Wednesday, November 25, 2009

A veil of comradeship and colleagueship 

I was going to write something about Angus' post on peer-review and the lessons of Climategate, but much of this has been covered by Stephen Karlson, who has organized a great deal of the latter critique. He's linked pretty much all I've read.

Let me confine myself then to peer-review. I'm always amazed how well the process works. For the most part in economics referees are not paid to review academic articles. There is no review of the referee's quality except for overworked editors. My colleagues here at SCSU have stories of bad referees and bad editors who fail to read or grasp a paper. My answer ("said by the tenured professor"; yes, duly noted, though not born one) is that it's your job to make your paper so compelling that even the most wooly-headed referee sees its insight. Or as I tell my students "You can write whatever you want, but nobody has to read you. You must persuade them to."

But it's also true that at some journals you know who the referee is likely to be. That's why most of the use more than one, but still it's possible to get an editor who just decides your paper isn't worth publication, even when the referees do.

My own story is related to Angus' insofar as it's another paper on central bank independence. There was a paper written by an economist whose work in CBI was widely known, who now was applying it to a different group of economies than the industrialized economies that we had developed the theory for. His paper was in a top-15 journal. I thought the theory was misapplied to these economies (unlike Angus, I have had several papers supporting CBI as an anti-inflation device at the time, but I don't get to deliver those papers to the World Bank.) I talk to a few people who say "you should write a comment to that journal" which, for the nonacademic reader, means I write an article to take issue with something published in that same article. This journal charges $150 at the time (more now) for submitting an article to them. I decide to take my shot, write the piece, enclose the check and mail it off. It first turns out the editor doesn't like comments, but says in this case he would do so but would send it to the author of the paper I'm critiquing. We exchange letters, with him asking for clarification and me answering. Then ... nothing. More than a year passes, at which point I had written three times to the journal asking what had happened. One day the envelope that scares and delights appears, with the embossing of the journal on the return address. I open it to find ... a check for $150. No explanation. Just a check.

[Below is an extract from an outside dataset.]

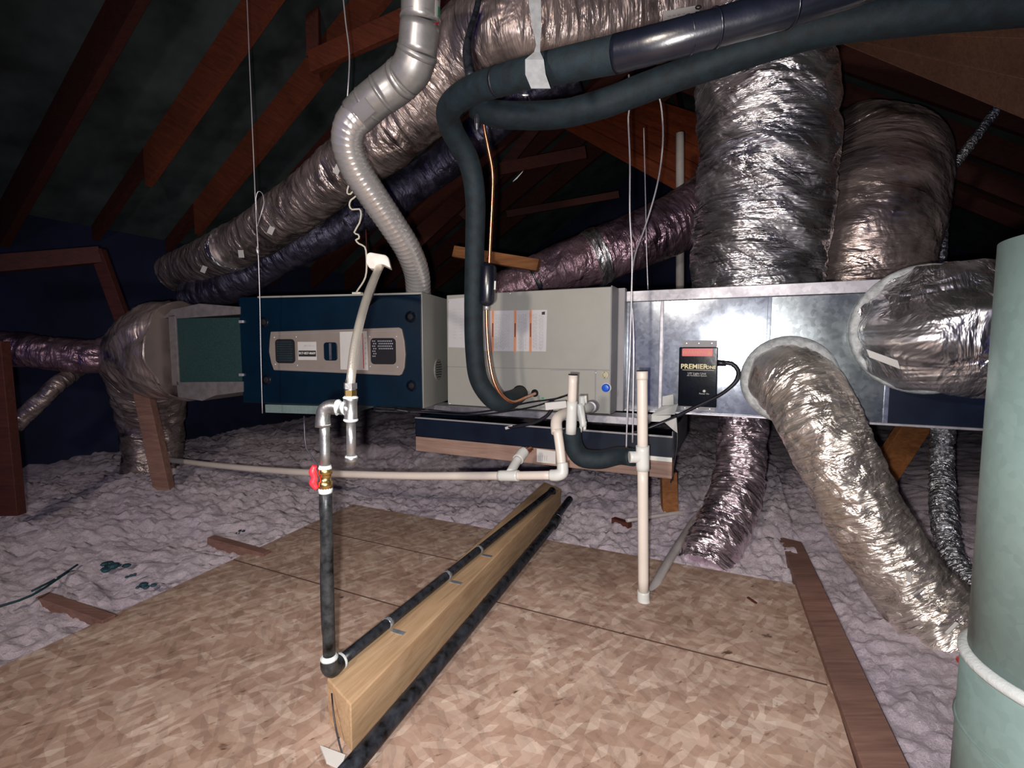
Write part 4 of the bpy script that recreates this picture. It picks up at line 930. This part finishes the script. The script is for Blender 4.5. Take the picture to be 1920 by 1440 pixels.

I didn't even bother writing back a WTF letter. I took the paper and my advice, and turned it into a chapter in my book. It will get a lot less attention, I guess, but nobody owes me readers.

If what Climategate teaches is the inherent flaws of the peer-review process, that would be worth as much as sticking another fork in the hockey stick. It relies on people motivated by professional ethics, people who choose to be academics for a variety of reasons that would make you skeptical of trusting them with your car, let alone with the search for truth. Ludwig von Mises made this point about how most intellectuals are anti-capitalism:
It is the same with many lawyers and teachers, artists and actors, writers and journalists, architects and scientific research workers, engineers and chemists. They, too, feel frustrated be cause they are vexed by the ascendancy of their more successful colleagues, their former schoolfellows and cronies. Their resentment is deepened by precisely those codes of professional conduct and ethics that throw a veil of comradeship and colleagueship over the reality of competition.